The exercise:
Every line containing the word "from" needs to be found and copied.

• • • •

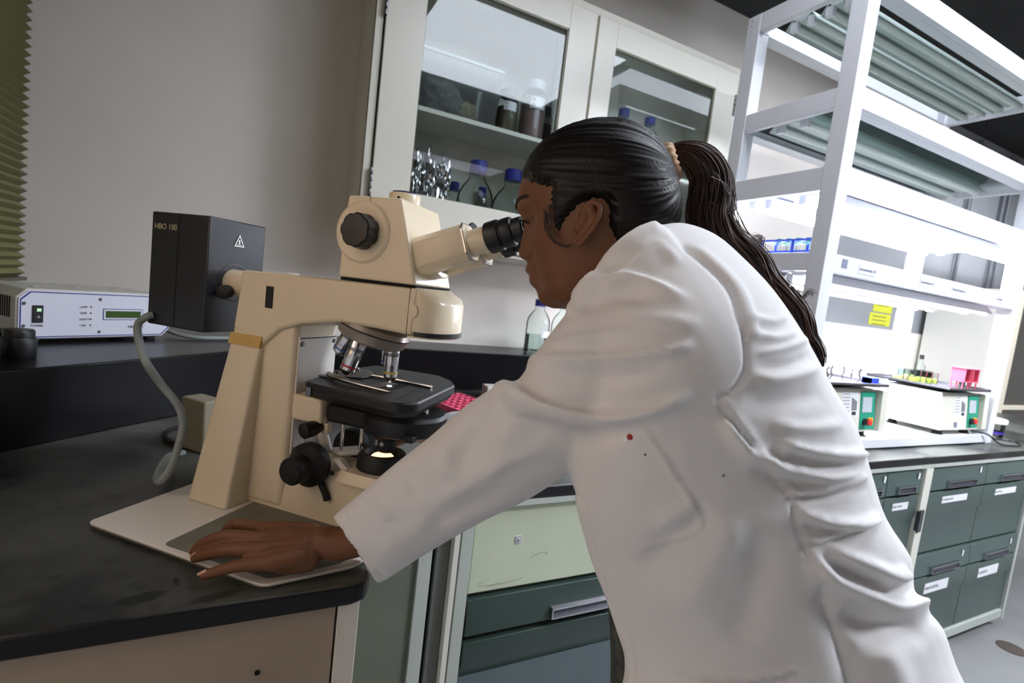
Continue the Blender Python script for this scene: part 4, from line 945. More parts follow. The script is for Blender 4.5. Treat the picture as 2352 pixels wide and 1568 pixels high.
# condenser with turret disc
cd = MB().lathe([(0.062, 0.170), (0.072, 0.174), (0.074, 0.182), (0.074, 0.200), (0.070, 0.206), (0.0, 0.207)], (0.356, 0.118, 0), n=56).build('condenser_turret', M_stage, ms, smooth=True, auto=30)
MB().box(0.236, 0.330, 0.058, 0.150, 0.174, 0.206).build('condenser_carrier', M_blackm, cd, bevel=0.006, seg=3)
MB().lathe([(0.020, 0.206), (0.020, 0.2135)], (0.327, YC, 0), n=30).build('top_lens_mount', M_black, cd, smooth=True)
MB().cyl((0.382, 0.100, 0.214), (0.410, 0.096, 0.216), 0.0042, 16).build('centring_screw', M_chrome, cd, smooth=True)
MB().box(0.352, 0.386, 0.080, 0.120, 0.2075, 0.219).build('dovetail_block', M_cream, cd, bevel=0.002)
MB().box(0.396, 0.412, 0.048, 0.064, 0.172, 0.182).build('turret_tab', M_blackm, cd, bevel=0.002)
cu = MB().lathe([(0.024, 0.170), (0.026, 0.166), (0.022, 0.156), (0.016, 0.152), (0.016, 0.132), (0.014, 0.130)], (0.333, YC, 0), n=30).build('lower_lens_tube', M_blackm, ms, smooth=True)
MB().lathe([(0.004, 0), (0.004, 0.001)], (0.333, YC-.0162, 0.146), (0,-1,0), 16).build('white_dot', mat('grey_dot', rgb(150, 152, 146), 0.5), cu)
for u, y in ((0.252, 0.088), (0.276, 0.110)):
    MB().cyl((u, y, 0.118), (u, y, 0.172), 0.0032, 14).build('guide_rod', M_steel, ms, smooth=True)
MB().prism([(0.222, 0.080), (0.262, 0.076), (0.292, 0.112), (0.262, 0.132)], 0.112, 0.119, 'z').build('rod_bridge', M_cream2, ms, bevel=0.002)
MB().prism([(0.255, 0.112), (0.272, 0.112), (0.300, 0.0895), (0.284, 0.0895)], 0.060, 0.072, 'y').build('bridge_strut', M_cream2, ms)
MB().prism([(0.222, 0.112), (0.240, 0.112), (0.225, 0.148), (0.205, 0.160), (0.200, 0.150)], 0.078, 0.084, 'y').build('bridge_rib', M_cream2, ms, bevel=0.001)
k = MB().lathe([(0.0, 0.0), (0.009, 0), (0.012, 0.010), (0.0135, 0.018), (0.0135, 0.034), (0.011, 0.036), (0.0, 0.0365)], (0.226, 0.060, 0.163), (-0.25, -1, -0.1), 24).build('condenser_knob', M_blackm, ms, smooth=True)
# head
hp = [(0.2505, 0.425), (0.3945, 0.425), (0.356, 0.5575), (0.258, 0.5575), (0.2535, 0.520)]
hd = MB().prism(hp, Y0, Y1-.002, 'y').build('head', M_cream, ms, bevel=0.004, seg=3)
MB().box(0.255, 0.3935, Y0+.002, Y1-.004, 0.4205, 0.4255).build('dovetail_gap', M_void, hd)
MB().lathe([(0.050, -0.01), (0.050, 0.001), (0.046, 0.0035), (0.0, 0.004)], (0.291, Y0, 0.500), (0,-1,0), 48).build('side_boss', M_cream, hd, smooth=True, auto=30)
MB().box(0.2995, 0.3003, Y0-.0006, Y0+.001, 0.548-.004, 0.557).build('seam_line', M_seam, hd)
kn = []
for (rr, h) in ((0.0275, 0.004), (0.0285, 0.006), (0.0270, 0.028), (0.0245, 0.0305), (0.0, 0.031)):
    kn.append([(0.296 + rr*(1-0.07*max(0, math.cos(7*(2*PI*i/56)))) * math.cos(2*PI*i/56), Y0-h, 0.500 + rr*(1-0.07*max(0, math.cos(7*(2*PI*i/56)))) * math.sin(2*PI*i/56)) for i in range(56)])
MB().ring(kn, cap=False).build('head_knob', M_black, hd, smooth=True, auto=30)
pt = MB().lathe([(0.026, 0.554), (0.0265, 0.572), (0.0255, 0.5745), (0.0, 0.575)], (0.322, YC, 0), n=40).build('camera_port', M_cream, ms, smooth=True, auto=30)
MB().lathe([(0.021, 0.5745), (0.0212, 0.5775), (0.019, 0.578), (0.0, 0.5765)], (0.322, YC, 0), n=36).build('port_ring', mat('navy_plastic', rgb(34, 40, 90), 0.4), pt, smooth=True, auto=30)
MB().lathe([(0.0028, 0), (0.0022, 0.001)], (0.322+.004, YC-.0265, 0.5645), (0.1,-1,0), 14).build('clamp_screw', M_void, pt)
# binocular tubes
TD = Vector((math.cos(R(20)), 0, math.sin(R(20)))); TN = Vector((-TD.z, 0, TD.x))
bb = MB().lathe([(0.036, -0.012), (0.036, 0.014), (0.030, 0.016)], (0.384, YC, 0.473), TD, 40).build('binocular_pivot', M_steel, ms, smooth=True, auto=30)
def tubeset(yc, dz, s):
    base = Vector((0.372, yc, 0.468+dz))
    def sec(t, w, h, c=0.011):
        o = base + TD*t; pts = [(-w+c, -h), (w-c, -h), (w, -h+c), (w, h-c), (w-c, h), (-w+c, h), (-w, h-c), (-w, -h+c)]
        return [o + Vector((0, 1, 0))*a + TN*b for a, b in pts]
    h_ = MB().ring([sec(0.0, 0.024, 0.028), sec(0.004, 0.026, 0.030), sec(0.098, 0.025, 0.0285), sec(0.101, 0.023, 0.0265)]).build('tube_housing', M_cream, ms, bevel=0.002)
    MB().ring([sec(0.0965, 0.0262, 0.0297), sec(0.0985, 0.0262, 0.0297)]).build('chrome_edge', M_chrome, h_)
    e0 = base + TD*0.101 - TN*0.002
    MB().lathe([(0.0205, -.004), (0.0205, 0.022), (0.0195, 0.030)], e0, TD, 36).build('eye_tube', M_cream, h_, smooth=True, auto=30)
    MB().lathe([(0.0195, 0.026), (0.0240, 0.029), (0.0245, 0.032), (0.0245, 0.047), (0.0235, 0.050), (0.0205, 0.0505), (0.0205, 0.053), (0.0228, 0.055), (0.0228, 0.067), (0.0215, 0.070), (0.0185, 0.0715), (0.0185, 0.086), (0.0165, 0.0885), (0.013, 0.0885), (0.011, 0.083), (0, 0.083)], e0, TD, 40).build('eyepiece', M_black, h_, smooth=True, auto=30)
    return h_
h1 = tubeset(YC-0.031, 0.0, 1)
h2 = tubeset(YC+0.031, 0.0, -1)
dk = Vector((0.372, YC, 0.468)) + TD*0.094 + TN*0.020
MB().lathe([(0.017, 0), (0.0175, 0.0015), (0.0175, 0.0045), (0.016, 0.006), (0, 0.0062)], dk, TD, 32).build('interpupillary_dial', M_black, ms, smooth=True, auto=30)
MB().obox(Vector((0.372, YC, 0.468)) + TD*0.052 + TN*0.030, TD*0.040, Vector((0, 0.012, 0)), TN*0.006).build('dial_cover', M_cream, ms, bevel=0.004)
# lamp housing behind the column
lh = MB(); hu0, hu1, hy0, hy1 = -0.182, -0.038, 0.045, 0.176
ho = [(hu0, hy0), (hu1, hy0), (hu1, hy1), (hu0, hy1)]
lh.prism(ho, 0.292, 0.506, 'z')
lho = lh.build('lamp_housing', mat('housing_black', rgb(36, 38, 43), 0.36), ms, bevel=0.0025, label='black lamp housing bolted behind the column')
MB().box(-0.112, -0.1118, hy0-.0008, hy0+.001, 0.293, 0.505).build('housing_seam', M_void, lho)
text('lettering', 'HBO 100', 0.0150, mat('olive_print2', rgb(184, 180, 146), 0.6), lho, SM @ frame((-0.1745, hy0-.0006, 0.474), (1,0,0), (0,0,1)))
# warning triangle on the face toward the column
tf = SM @ frame((hu1+.0006, 0.112, 0.462), (0,1,0), (0,0,1))
tm = MB(); T0 = [(-0.012, -0.004), (0.012, -0.004), (0.0, 0.020)]; T1 = [(-0.0085, -0.0018), (0.0085, -0.0018), (0.0, 0.0152)]
tm.add([(p[0], p[1], 0.0006) for p in T0+T1], [(0,1,4,3), (1,2,5,4), (2,0,3,5)])
tm.add([(-0.0018, 0.002, .0006), (0.0018, 0.002, .0006), (0.0018, 0.009, .0006), (-0.0018, 0.009, .0006)], [(0,1,2,3)])
tm.add([(-0.0050, -0.0006, .0006), (0.0050, -0.0006, .0006), (0.0050, 0.0008, .0006), (-0.0050, 0.0008, .0006)], [(0,1,2,3)])
tm.build('warning_triangle', mat('white_print', rgb(226, 224, 220), 0.5), lho, world=True, matrix=tf)
MB().lathe([(0.036, 0), (0.036, 0.0008), (0.034, 0.0012)], (hu1, YC, 0.388), (1,0,0), 40, cap=False).build('port_rim', M_black, lho, smooth=True)
MB().cyl((hu1, YC, 0.388), (0.056, YC, 0.388), 0.026, 32).build('lamp_tube', M_cream, ms, smooth=True)
MB().lathe([(0.010, 0), (0.0125, 0.002), (0.0125, 0.018), (0.010, 0.020), (0, 0.020)], (hu1+.016, YC-.026, 0.372), (0.25,-1,-0.1), 24).build('clamp_knob', M_blackm, lho, smooth=True)
MB().lathe([(0.014, 0), (0.012, 0.004), (0, 0.005)], (0.10, YC, 0.4165), (0,0,1), 24).build('top_stud', M_cream2, arm, smooth=True)
for z, tx in ((0.330, 1), (0.318, 0)):
    MB().lathe([(0.0035, 0), (0.0035, 0.0006), (0.0025, 0.0006), (0.0025, 0)], (-0.171, hy0-.0004, z), (0,-1,0), 16, cap=False).build('earth_mark', mat('grey_print3', rgb(84, 84, 78), 0.6), lho)
# slide on the stage
slm = MB().prism([(0.293, 0.060), (0.318, 0.056), (0.326, 0.128), (0.301, 0.132)], 0, 0.0011, 'z')
sl = slm.build('microscope_slide', glass_mat('slide_glass', (0.72, 0.80, 0.80, 1), gloss=0.30), matrix=SM @ Matrix.Translation((0.006, 0.0, zs+.0010)))
cpt = SM @ Vector((0.31, 0.09, zs)); tag(setorigin(sl, cpt), 'thin glass slide clamped on the black stage under the objective', 'slide')
# ---- cables
cb1 = MB().tube([SM @ Vector((-0.166, 0.0440, 0.309)), SM @ Vector((-0.171, 0.034, 0.304)), SM @ Vector((-0.180, 0.026, 0.284)), at(330, 820, .90), at(368, 880, .92), at(408, 930, .93), at(420, 975, .93), at(408, 1030, .92), at(388, 1080, .91), at(366, 1105, .905), at(362, 1090, .95), at(385, 1050, 1.02), at(420, 1040, 1.12)], 0.0068, 14, 6).build('lamp_cable', mat('grey_rubber', rgb(132, 140, 138), 0.42), smooth=True)
tag(setorigin(cb1, at(366, 1105, .905)), 'thick grey cable hanging from the lamp housing down to the bench', 'cable')
cb2 = MB().tube([(-0.255, 2.01, ZL+.020), (-0.215, 1.975, ZL+.012), (-0.16, 1.96, ZL+.0075), (-0.09, 1.985, ZL+.0075), (0.0, 2.03, ZL+.0075), (0.15, 2.12, ZL+.0075)], 0.0066, 12, 6).build('supply_cable', mat('grey_rubber', rgb(132, 140, 138), 0.42), smooth=True)
tag(setorigin(cb2, (-.16, 1.96, ZL)), 'grey cable running from the power supply along the ledge', 'cable')
cb3 = MB().tube([pz(490, 974, WT+.006), pz(450, 972, WT+.006), pz(404, 982, WT+.006), pz(380, 994, WT+.006), pz(382, 1008, WT+.006), pz(405, 1018, WT+.006), pz(445, 1014, WT+.006), pz(485, 1004, WT+.006)], 0.0048, 10, 6).build('black_cable', M_black, smooth=True)
tag(setorigin(cb3, pz(405, 1012, WT)), 'thin black cable looped on the bench behind the column', 'cable')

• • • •

Final result:
Continue the Blender Python script for this scene: part 4, from line 945. More parts follow. The script is for Blender 4.5. Treat the picture as 2352 pixels wide and 1568 pixels high.
tag(setorigin(cb1, at(366, 1105, .905)), 'thick grey cable hanging from the lamp housing down to the bench', 'cable')
tag(setorigin(cb2, (-.16, 1.96, ZL)), 'grey cable running from the power supply along the ledge', 'cable')